Instructions to follow:
Return each line of the listing that contains the string "Python".

Records with scene code:
# # # # #

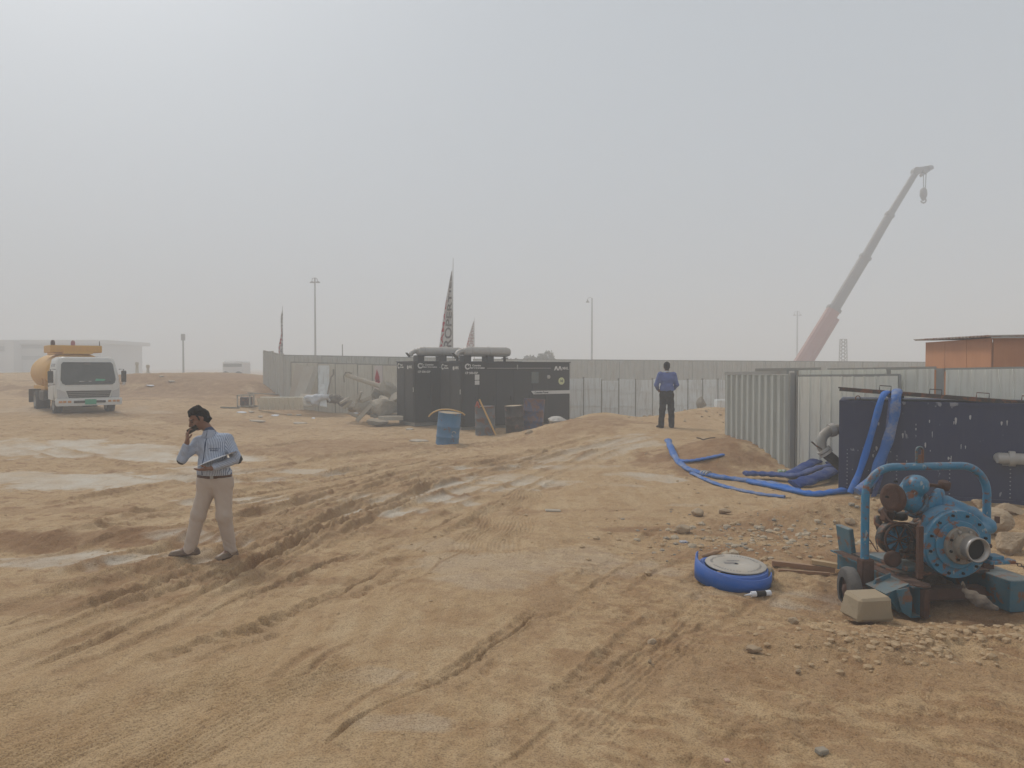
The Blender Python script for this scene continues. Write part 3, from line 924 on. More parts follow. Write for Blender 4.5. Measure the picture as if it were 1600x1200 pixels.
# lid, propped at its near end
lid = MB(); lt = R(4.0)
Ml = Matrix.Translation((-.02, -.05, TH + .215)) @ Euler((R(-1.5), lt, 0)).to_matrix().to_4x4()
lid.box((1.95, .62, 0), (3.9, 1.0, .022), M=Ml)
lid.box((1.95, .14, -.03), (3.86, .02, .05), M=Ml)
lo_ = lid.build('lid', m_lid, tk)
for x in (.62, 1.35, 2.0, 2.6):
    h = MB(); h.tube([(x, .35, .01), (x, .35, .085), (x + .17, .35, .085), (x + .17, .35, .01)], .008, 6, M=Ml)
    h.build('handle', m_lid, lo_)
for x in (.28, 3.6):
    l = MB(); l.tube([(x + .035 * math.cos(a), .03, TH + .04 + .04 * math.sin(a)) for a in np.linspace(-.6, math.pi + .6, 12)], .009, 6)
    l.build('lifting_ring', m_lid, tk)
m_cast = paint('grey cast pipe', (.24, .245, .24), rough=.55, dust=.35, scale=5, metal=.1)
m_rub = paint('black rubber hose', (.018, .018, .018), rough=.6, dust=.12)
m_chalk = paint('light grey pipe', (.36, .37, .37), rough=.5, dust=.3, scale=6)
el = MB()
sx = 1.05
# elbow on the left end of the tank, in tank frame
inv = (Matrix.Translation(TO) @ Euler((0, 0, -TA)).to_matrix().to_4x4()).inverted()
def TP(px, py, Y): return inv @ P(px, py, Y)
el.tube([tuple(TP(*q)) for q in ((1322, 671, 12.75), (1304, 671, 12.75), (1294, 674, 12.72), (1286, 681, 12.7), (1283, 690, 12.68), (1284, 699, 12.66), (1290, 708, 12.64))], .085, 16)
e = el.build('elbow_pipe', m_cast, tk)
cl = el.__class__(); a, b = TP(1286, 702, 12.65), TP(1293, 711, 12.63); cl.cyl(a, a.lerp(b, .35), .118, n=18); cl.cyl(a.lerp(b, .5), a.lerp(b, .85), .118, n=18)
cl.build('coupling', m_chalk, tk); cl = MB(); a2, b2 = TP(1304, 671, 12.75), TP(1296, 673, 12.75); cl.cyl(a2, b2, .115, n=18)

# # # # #

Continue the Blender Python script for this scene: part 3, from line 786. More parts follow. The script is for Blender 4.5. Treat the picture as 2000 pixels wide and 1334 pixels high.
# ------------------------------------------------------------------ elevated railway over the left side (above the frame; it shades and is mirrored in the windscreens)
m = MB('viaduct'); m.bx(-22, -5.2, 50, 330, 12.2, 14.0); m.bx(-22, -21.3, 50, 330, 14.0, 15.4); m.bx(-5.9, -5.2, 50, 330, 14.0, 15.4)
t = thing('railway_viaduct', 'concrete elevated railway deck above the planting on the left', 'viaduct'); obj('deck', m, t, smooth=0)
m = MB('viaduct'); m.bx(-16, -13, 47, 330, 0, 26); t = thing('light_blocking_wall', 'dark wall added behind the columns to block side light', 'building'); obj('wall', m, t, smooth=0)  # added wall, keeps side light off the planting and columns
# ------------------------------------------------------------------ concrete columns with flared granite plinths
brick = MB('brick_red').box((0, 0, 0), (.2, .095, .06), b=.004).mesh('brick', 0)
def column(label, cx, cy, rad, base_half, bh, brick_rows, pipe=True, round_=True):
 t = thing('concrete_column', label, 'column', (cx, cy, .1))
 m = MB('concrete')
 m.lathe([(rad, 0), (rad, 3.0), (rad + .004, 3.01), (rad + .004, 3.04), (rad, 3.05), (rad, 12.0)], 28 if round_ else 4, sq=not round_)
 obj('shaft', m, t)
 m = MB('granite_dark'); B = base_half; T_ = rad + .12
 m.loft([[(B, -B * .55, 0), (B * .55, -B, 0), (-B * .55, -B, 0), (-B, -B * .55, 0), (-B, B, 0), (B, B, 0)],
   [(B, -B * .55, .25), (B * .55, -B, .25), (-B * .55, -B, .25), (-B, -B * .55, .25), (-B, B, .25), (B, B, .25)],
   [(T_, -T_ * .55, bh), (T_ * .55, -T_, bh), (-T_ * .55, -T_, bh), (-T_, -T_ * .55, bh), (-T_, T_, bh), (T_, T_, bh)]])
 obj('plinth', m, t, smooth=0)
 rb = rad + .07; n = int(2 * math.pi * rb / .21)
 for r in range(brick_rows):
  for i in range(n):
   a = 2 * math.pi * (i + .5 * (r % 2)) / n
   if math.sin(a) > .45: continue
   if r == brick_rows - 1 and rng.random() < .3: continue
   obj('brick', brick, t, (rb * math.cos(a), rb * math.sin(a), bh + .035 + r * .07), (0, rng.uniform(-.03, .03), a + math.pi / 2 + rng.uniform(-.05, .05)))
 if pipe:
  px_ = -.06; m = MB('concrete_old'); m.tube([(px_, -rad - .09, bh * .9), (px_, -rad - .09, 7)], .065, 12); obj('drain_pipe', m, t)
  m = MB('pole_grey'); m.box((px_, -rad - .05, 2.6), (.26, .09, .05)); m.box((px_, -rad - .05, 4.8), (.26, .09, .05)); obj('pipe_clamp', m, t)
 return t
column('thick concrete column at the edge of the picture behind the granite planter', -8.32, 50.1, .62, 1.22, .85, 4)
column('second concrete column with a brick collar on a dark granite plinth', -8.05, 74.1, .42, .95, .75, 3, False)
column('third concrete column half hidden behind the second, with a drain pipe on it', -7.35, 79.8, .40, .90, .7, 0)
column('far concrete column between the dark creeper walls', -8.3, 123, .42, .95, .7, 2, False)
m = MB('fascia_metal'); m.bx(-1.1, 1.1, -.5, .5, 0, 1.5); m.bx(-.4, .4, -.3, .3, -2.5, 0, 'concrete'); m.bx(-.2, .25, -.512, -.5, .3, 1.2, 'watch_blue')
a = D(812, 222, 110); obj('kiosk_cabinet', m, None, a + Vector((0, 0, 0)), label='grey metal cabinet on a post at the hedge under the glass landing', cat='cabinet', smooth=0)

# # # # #

Exercise answer:
The Blender Python script for this scene continues. Write part 3, from line 924 on. More parts follow. Write for Blender 4.5. Measure the picture as if it were 1600x1200 pixels.
Continue the Blender Python script for this scene: part 3, from line 786. More parts follow. The script is for Blender 4.5. Treat the picture as 2000 pixels wide and 1334 pixels high.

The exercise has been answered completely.